For snow, traditional "knobby" mountain bike tires work fine, and studs are actually completely useless -- except when there is a think layer of snow on top of sheer ice, and that kind of situation is just plain treacherous to bike in no matter what, I know a guy who broke his collarbone in a fall from his bike in those conditions this past winter.
 
Actually I should not have said that, there are knobby mountain bike tires that also have studs in them; I just don't use them because I am an urban commuter and those would be unpleasant on pavement (which is what I usually face except on the day of snowstorms). I can only speak for my tires, Schwalbe Marathon Winter Plus. They are especially suited to urban bikers because you can control if/how many studs are engaging the ground by how much you inflate the tire (meaning you can adjust for different conditions on different days just by letting out or pumping in air)

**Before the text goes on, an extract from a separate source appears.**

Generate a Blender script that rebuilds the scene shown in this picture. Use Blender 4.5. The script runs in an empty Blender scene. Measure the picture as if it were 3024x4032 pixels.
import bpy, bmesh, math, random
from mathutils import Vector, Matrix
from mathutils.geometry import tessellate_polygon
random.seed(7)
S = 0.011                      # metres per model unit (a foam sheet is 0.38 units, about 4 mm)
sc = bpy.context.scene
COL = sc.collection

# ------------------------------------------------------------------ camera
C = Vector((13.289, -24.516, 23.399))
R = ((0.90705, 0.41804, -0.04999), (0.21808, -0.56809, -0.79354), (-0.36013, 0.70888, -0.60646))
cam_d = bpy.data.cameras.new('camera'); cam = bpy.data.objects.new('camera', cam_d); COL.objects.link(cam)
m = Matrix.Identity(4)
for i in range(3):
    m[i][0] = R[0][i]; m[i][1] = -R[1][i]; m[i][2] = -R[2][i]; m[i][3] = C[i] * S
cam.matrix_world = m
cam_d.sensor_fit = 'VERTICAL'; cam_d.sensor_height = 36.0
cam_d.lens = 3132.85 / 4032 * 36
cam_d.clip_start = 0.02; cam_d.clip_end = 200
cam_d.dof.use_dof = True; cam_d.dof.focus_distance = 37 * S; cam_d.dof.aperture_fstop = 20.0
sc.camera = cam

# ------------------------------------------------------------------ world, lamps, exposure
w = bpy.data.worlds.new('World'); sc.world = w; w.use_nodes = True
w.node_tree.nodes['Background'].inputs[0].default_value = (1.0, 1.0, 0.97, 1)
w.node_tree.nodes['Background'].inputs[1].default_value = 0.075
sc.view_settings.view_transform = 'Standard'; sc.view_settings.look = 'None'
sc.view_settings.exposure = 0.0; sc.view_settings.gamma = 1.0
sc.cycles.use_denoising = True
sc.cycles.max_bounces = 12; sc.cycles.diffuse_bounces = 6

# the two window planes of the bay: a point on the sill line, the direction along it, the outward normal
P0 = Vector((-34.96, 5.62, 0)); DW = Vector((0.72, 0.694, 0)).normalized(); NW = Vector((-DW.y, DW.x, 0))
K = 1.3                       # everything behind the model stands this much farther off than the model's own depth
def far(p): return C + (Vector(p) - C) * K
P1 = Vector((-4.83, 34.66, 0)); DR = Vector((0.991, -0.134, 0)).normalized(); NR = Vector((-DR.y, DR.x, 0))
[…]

Here's a great page with all the pros and cons of different bike winter tire options if you are interested.
 
My biggest fear is ice on the ground and moderate/strong wind.

Ice alone is not that bad, it's enough to slow down and be careful on curves.

But when there is also some wind, then it gets dangerous, because it can easily push you and make you fall
 
My bike doesn't even get wet ! No cold or wet riding at all. The irony is I bought the bike for winter riding but quickly found out, that's not for me.